▼

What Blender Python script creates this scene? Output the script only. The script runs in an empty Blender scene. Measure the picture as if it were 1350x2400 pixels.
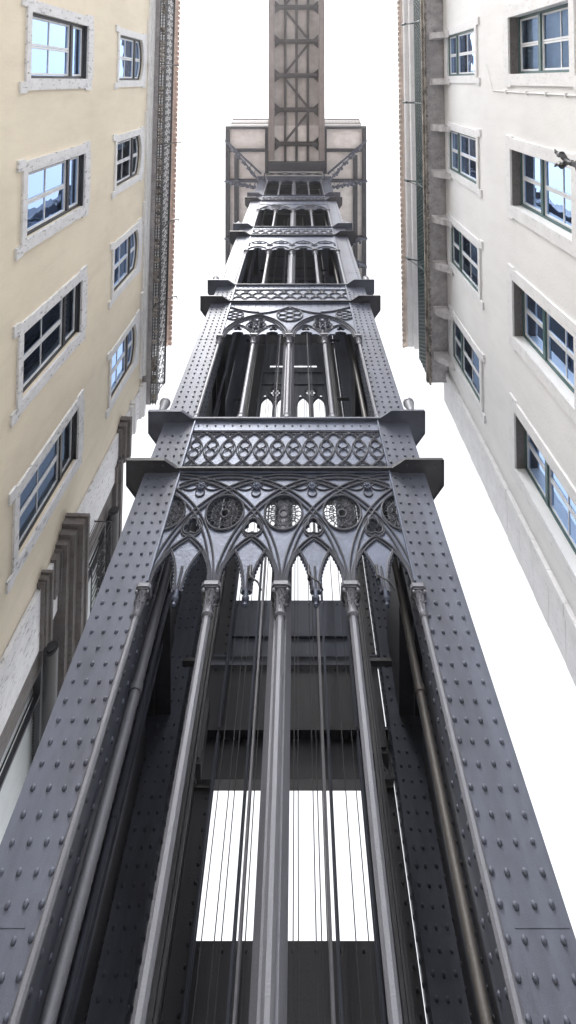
import bpy, bmesh, math, random
from math import sin, cos, pi, sqrt, radians, atan2
from mathutils import Vector, Matrix
random.seed(7)
C = bpy.context.scene.collection
HAZE = .0010
GROUND = -1.6            # camera is at eye height, at the origin
# ------------------------------------------------------------------ materials
def mat(name, col, rough=.6, metal=0., var=.0, vscale=3., bump=0., bscale=60., ior=1.5, col2=None, pits=0., streak=False, coat=0., stain=0., spec=.5):
    m = bpy.data.materials.new(name); m.use_nodes = True
    nt = m.node_tree; N = nt.nodes; L = nt.links
    b = N['Principled BSDF']
    b.inputs['Base Color'].default_value = (*col, 1); b.inputs['Roughness'].default_value = rough
    b.inputs['Metallic'].default_value = metal; b.inputs['IOR'].default_value = ior
    b.inputs['Coat Weight'].default_value = coat; b.inputs['Specular IOR Level'].default_value = spec
    tc = N.new('ShaderNodeTexCoord')
    out = None
    if var > 0:
        no = N.new('ShaderNodeTexNoise'); no.inputs['Scale'].default_value = vscale
        no.inputs['Detail'].default_value = 8; no.inputs['Roughness'].default_value = .65
        if streak:
            mp = N.new('ShaderNodeMapping'); mp.inputs['Scale'].default_value = (1, 1, .12)
            L.new(tc.outputs['Object'], mp.inputs[0]); L.new(mp.outputs[0], no.inputs['Vector'])
        else: L.new(tc.outputs['Object'], no.inputs['Vector'])
        r = N.new('ShaderNodeValToRGB')
        r.color_ramp.elements[0].position = .32; r.color_ramp.elements[1].position = .68
        c2 = col2 if col2 else tuple(c*(1-var) for c in col)
        r.color_ramp.elements[0].color = (*c2, 1); r.color_ramp.elements[1].color = (*col, 1)
        L.new(no.outputs[0], r.inputs[0]); out = r.outputs[0]
    hgt = None
    if pits > 0:
        mp = N.new('ShaderNodeMapping'); mp.inputs['Scale'].default_value = (1, 1.0, .45)
        L.new(tc.outputs['Object'], mp.inputs[0])
        p = N.new('ShaderNodeTexNoise'); p.inputs['Scale'].default_value = 16; p.inputs['Detail'].default_value = 6
        p.inputs['Roughness'].default_value = .7
        L.new(mp.outputs[0], p.inputs['Vector'])
        pr = N.new('ShaderNodeValToRGB'); pr.color_ramp.elements[0].position = .36; pr.color_ramp.elements[1].position = .44
        pr.color_ramp.elements[0].color = (1-pits,)*3+(1,); pr.color_ramp.elements[1].color = (1, 1, 1, 1)
        L.new(p.outputs[0], pr.inputs[0])
        mx = N.new('ShaderNodeMix'); mx.data_type = 'RGBA'; mx.blend_type = 'MULTIPLY'; mx.inputs[0].default_value = 1
        if out: L.new(out, mx.inputs[6])
        else: mx.inputs[6].default_value = (*col, 1)
        L.new(pr.outputs[0], mx.inputs[7]); out = mx.outputs[2]; hgt = pr.outputs[0]
    if stain > 0:                                  # broad damp patches and thin vertical runs
        mp = N.new('ShaderNodeMapping'); mp.inputs['Scale'].default_value = (1, 1.6, .5)
        L.new(tc.outputs['Object'], mp.inputs[0])
        p = N.new('ShaderNodeTexNoise'); p.inputs['Scale'].default_value = 1.7; p.inputs['Detail'].default_value = 9; p.inputs['Roughness'].default_value = .72
        L.new(mp.outputs[0], p.inputs['Vector'])
        pr = N.new('ShaderNodeValToRGB'); pr.color_ramp.elements[0].position = .34; pr.color_ramp.elements[1].position = .56
        pr.color_ramp.elements[0].color = (1-stain, 1-stain*1.1, 1-stain*1.15, 1); pr.color_ramp.elements[1].color = (1, 1, 1, 1)
        L.new(p.outputs[0], pr.inputs[0])
        mx = N.new('ShaderNodeMix'); mx.data_type = 'RGBA'; mx.blend_type = 'MULTIPLY'; mx.inputs[0].default_value = 1
        L.new(out, mx.inputs[6]); L.new(pr.outputs[0], mx.inputs[7]); out = mx.outputs[2]
    if out: L.new(out, b.inputs['Base Color'])
    if bump > 0:
        bn = N.new('ShaderNodeTexNoise'); bn.inputs['Scale'].default_value = bscale; bn.inputs['Detail'].default_value = 4
        L.new(tc.outputs['Object'], bn.inputs['Vector'])
        bp = N.new('ShaderNodeBump'); bp.inputs['Strength'].default_value = bump; bp.inputs['Distance'].default_value = .02
        L.new(bn.outputs[0], bp.inputs['Height'])
        if hgt:
            b2 = N.new('ShaderNodeBump'); b2.inputs['Strength'].default_value = .5; b2.inputs['Distance'].default_value = .01
            L.new(hgt, b2.inputs['Height']); L.new(bp.outputs[0], b2.inputs['Normal']); L.new(b2.outputs[0], b.inputs['Normal'])
        else: L.new(bp.outputs[0], b.inputs['Normal'])
    return m
M = {}
M['iron'] = mat('grey_iron_paint', (.108,.120,.162), .50, .12, .42, 1.4, .10, 130, 1.42, streak=True, spec=.34, stain=.28)
M['iron_rib'] = mat('dim_reflection_rib_paint', (.058,.062,.080), .55, .15, .3, 3, .1, 90, 1.4)  # darker than the panels: the ribs' dim reflections are put into the colour
M['iron_lit'] = mat('lit_iron_paint', (.17,.175,.205), .46, .2, .4, 3, .2, 80, 1.42, streak=True)  # lighter iron copy: skylight on columns and post put into the colour
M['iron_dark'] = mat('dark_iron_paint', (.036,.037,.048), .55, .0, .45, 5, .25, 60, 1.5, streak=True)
M['rail_pale'] = mat('pale_rail_steel', (.20,.20,.23), .5, .1, .3, 4)  # paler than the other guide rails
M['iron_panel'] = mat('panel_iron_paint', (.105,.122,.175), .42, .25, .4, 3, .18, 30, 1.42, spec=.38, stain=.2)
M['brown_iron'] = mat('brown_iron_paint', (.032,.026,.029), .55, .0, .3, 3, .1, 50)
M['bridge_iron'] = mat('bridge_girder_paint', (.17,.15,.15), .5, .0, .3, 2, .1, 50)
M['soffit'] = mat('soffit_panel_paint', (.48,.465,.465), .65, .0, .35, 1.3, .05, 30, stain=.22)
M['deck'] = mat('deck_soffit_paint', (.66,.65,.66), .65, .0, .25, 1.1, .05, 30, stain=.15)
M['brown_pipe'] = mat('rusty_pipe_paint', (.085,.078,.074), .5, .0, .5, 8, .2, 50, streak=True)
M['plaster_y'] = mat('cream_plaster', (.89,.803,.655), .9, 0, .10, .55, .2, 18, stain=.065)
M['plaster_w'] = mat('offwhite_plaster', (.86,.86,.865), .9, 0, .08, .6, .2, 18, stain=.05)
M['stone'] = mat('pitted_limestone', (.83,.83,.86), .8, 0, .16, 4, .2, 40, pits=.55)
M['stone_w'] = mat('white_limestone', (.84,.84,.86), .8, 0, .12, 3, .15, 40, pits=.18)
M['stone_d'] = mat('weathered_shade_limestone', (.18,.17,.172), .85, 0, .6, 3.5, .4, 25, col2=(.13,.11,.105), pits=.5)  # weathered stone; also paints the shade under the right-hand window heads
M['console'] = mat('console_stone', (.66,.64,.66), .85, 0, .3, 5, .2, 30, pits=.3)
M['slab'] = mat('grey_balcony_stone', (.46,.44,.46), .85, 0, .45, 3, .3, 25, pits=.35)
M['slab_dirty'] = mat('stained_balcony_edge', (.40,.36,.32), .9, 0, .8, 3.2, .5, 20, col2=(.035,.03,.028))
M['tile'] = mat('clay_roof_tile', (.95,.74,.64), .8, 0, .3, 5, .2, 30)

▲

◆ EXERCISE OBJECTIVE
Replicate the material above verbatim; images stay out of the copy.

◆ WORKED ANSWER
What Blender Python script creates this scene? Output the script only. The script runs in an empty Blender scene. Measure the picture as if it were 1350x2400 pixels.
import bpy, bmesh, math, random
from math import sin, cos, pi, sqrt, radians, atan2
from mathutils import Vector, Matrix
random.seed(7)
C = bpy.context.scene.collection
HAZE = .0010
GROUND = -1.6            # camera is at eye height, at the origin
# ------------------------------------------------------------------ materials
def mat(name, col, rough=.6, metal=0., var=.0, vscale=3., bump=0., bscale=60., ior=1.5, col2=None, pits=0., streak=False, coat=0., stain=0., spec=.5):
    m = bpy.data.materials.new(name); m.use_nodes = True
    nt = m.node_tree; N = nt.nodes; L = nt.links
    b = N['Principled BSDF']
    b.inputs['Base Color'].default_value = (*col, 1); b.inputs['Roughness'].default_value = rough
    b.inputs['Metallic'].default_value = metal; b.inputs['IOR'].default_value = ior
    b.inputs['Coat Weight'].default_value = coat; b.inputs['Specular IOR Level'].default_value = spec
    tc = N.new('ShaderNodeTexCoord')
    out = None
    if var > 0:
        no = N.new('ShaderNodeTexNoise'); no.inputs['Scale'].default_value = vscale
        no.inputs['Detail'].default_value = 8; no.inputs['Roughness'].default_value = .65
        if streak:
            mp = N.new('ShaderNodeMapping'); mp.inputs['Scale'].default_value = (1, 1, .12)
            L.new(tc.outputs['Object'], mp.inputs[0]); L.new(mp.outputs[0], no.inputs['Vector'])
        else: L.new(tc.outputs['Object'], no.inputs['Vector'])
        r = N.new('ShaderNodeValToRGB')
        r.color_ramp.elements[0].position = .32; r.color_ramp.elements[1].position = .68
        c2 = col2 if col2 else tuple(c*(1-var) for c in col)
        r.color_ramp.elements[0].color = (*c2, 1); r.color_ramp.elements[1].color = (*col, 1)
        L.new(no.outputs[0], r.inputs[0]); out = r.outputs[0]
    hgt = None
    if pits > 0:
        mp = N.new('ShaderNodeMapping'); mp.inputs['Scale'].default_value = (1, 1.0, .45)
        L.new(tc.outputs['Object'], mp.inputs[0])
        p = N.new('ShaderNodeTexNoise'); p.inputs['Scale'].default_value = 16; p.inputs['Detail'].default_value = 6
        p.inputs['Roughness'].default_value = .7
        L.new(mp.outputs[0], p.inputs['Vector'])
        pr = N.new('ShaderNodeValToRGB'); pr.color_ramp.elements[0].position = .36; pr.color_ramp.elements[1].position = .44
        pr.color_ramp.elements[0].color = (1-pits,)*3+(1,); pr.color_ramp.elements[1].color = (1, 1, 1, 1)
        L.new(p.outputs[0], pr.inputs[0])
        mx = N.new('ShaderNodeMix'); mx.data_type = 'RGBA'; mx.blend_type = 'MULTIPLY'; mx.inputs[0].default_value = 1
        if out: L.new(out, mx.inputs[6])
        else: mx.inputs[6].default_value = (*col, 1)
        L.new(pr.outputs[0], mx.inputs[7]); out = mx.outputs[2]; hgt = pr.outputs[0]
    if stain > 0:                                  # broad damp patches and thin vertical runs
        mp = N.new('ShaderNodeMapping'); mp.inputs['Scale'].default_value = (1, 1.6, .5)
        L.new(tc.outputs['Object'], mp.inputs[0])
        p = N.new('ShaderNodeTexNoise'); p.inputs['Scale'].default_value = 1.7; p.inputs['Detail'].default_value = 9; p.inputs['Roughness'].default_value = .72
        L.new(mp.outputs[0], p.inputs['Vector'])
        pr = N.new('ShaderNodeValToRGB'); pr.color_ramp.elements[0].position = .34; pr.color_ramp.elements[1].position = .56
        pr.color_ramp.elements[0].color = (1-stain, 1-stain*1.1, 1-stain*1.15, 1); pr.color_ramp.elements[1].color = (1, 1, 1, 1)
        L.new(p.outputs[0], pr.inputs[0])
        mx = N.new('ShaderNodeMix'); mx.data_type = 'RGBA'; mx.blend_type = 'MULTIPLY'; mx.inputs[0].default_value = 1
        L.new(out, mx.inputs[6]); L.new(pr.outputs[0], mx.inputs[7]); out = mx.outputs[2]
    if out: L.new(out, b.inputs['Base Color'])
    if bump > 0:
        bn = N.new('ShaderNodeTexNoise'); bn.inputs['Scale'].default_value = bscale; bn.inputs['Detail'].default_value = 4
        L.new(tc.outputs['Object'], bn.inputs['Vector'])
        bp = N.new('ShaderNodeBump'); bp.inputs['Strength'].default_value = bump; bp.inputs['Distance'].default_value = .02
        L.new(bn.outputs[0], bp.inputs['Height'])
        if hgt:
            b2 = N.new('ShaderNodeBump'); b2.inputs['Strength'].default_value = .5; b2.inputs['Distance'].default_value = .01
            L.new(hgt, b2.inputs['Height']); L.new(bp.outputs[0], b2.inputs['Normal']); L.new(b2.outputs[0], b.inputs['Normal'])
        else: L.new(bp.outputs[0], b.inputs['Normal'])
    return m
M = {}
M['iron'] = mat('grey_iron_paint', (.108,.120,.162), .50, .12, .42, 1.4, .10, 130, 1.42, streak=True, spec=.34, stain=.28)
M['iron_rib'] = mat('dim_reflection_rib_paint', (.058,.062,.080), .55, .15, .3, 3, .1, 90, 1.4)  # darker than the panels: the ribs' dim reflections are put into the colour
M['iron_lit'] = mat('lit_iron_paint', (.17,.175,.205), .46, .2, .4, 3, .2, 80, 1.42, streak=True)  # lighter iron copy: skylight on columns and post put into the colour
M['iron_dark'] = mat('dark_iron_paint', (.036,.037,.048), .55, .0, .45, 5, .25, 60, 1.5, streak=True)
M['rail_pale'] = mat('pale_rail_steel', (.20,.20,.23), .5, .1, .3, 4)  # paler than the other guide rails
M['iron_panel'] = mat('panel_iron_paint', (.105,.122,.175), .42, .25, .4, 3, .18, 30, 1.42, spec=.38, stain=.2)
M['brown_iron'] = mat('brown_iron_paint', (.032,.026,.029), .55, .0, .3, 3, .1, 50)
M['bridge_iron'] = mat('bridge_girder_paint', (.17,.15,.15), .5, .0, .3, 2, .1, 50)
M['soffit'] = mat('soffit_panel_paint', (.48,.465,.465), .65, .0, .35, 1.3, .05, 30, stain=.22)
M['deck'] = mat('deck_soffit_paint', (.66,.65,.66), .65, .0, .25, 1.1, .05, 30, stain=.15)
M['brown_pipe'] = mat('rusty_pipe_paint', (.085,.078,.074), .5, .0, .5, 8, .2, 50, streak=True)
M['plaster_y'] = mat('cream_plaster', (.89,.803,.655), .9, 0, .10, .55, .2, 18, stain=.065)
M['plaster_w'] = mat('offwhite_plaster', (.86,.86,.865), .9, 0, .08, .6, .2, 18, stain=.05)
M['stone'] = mat('pitted_limestone', (.83,.83,.86), .8, 0, .16, 4, .2, 40, pits=.55)
M['stone_w'] = mat('white_limestone', (.84,.84,.86), .8, 0, .12, 3, .15, 40, pits=.18)
M['stone_d'] = mat('weathered_shade_limestone', (.18,.17,.172), .85, 0, .6, 3.5, .4, 25, col2=(.13,.11,.105), pits=.5)  # weathered stone; also paints the shade under the right-hand window heads
M['console'] = mat('console_stone', (.66,.64,.66), .85, 0, .3, 5, .2, 30, pits=.3)
M['slab'] = mat('grey_balcony_stone', (.46,.44,.46), .85, 0, .45, 3, .3, 25, pits=.35)
M['slab_dirty'] = mat('stained_balcony_edge', (.40,.36,.32), .9, 0, .8, 3.2, .5, 20, col2=(.035,.03,.028))
M['tile'] = mat('clay_roof_tile', (.95,.74,.64), .8, 0, .3, 5, .2, 30)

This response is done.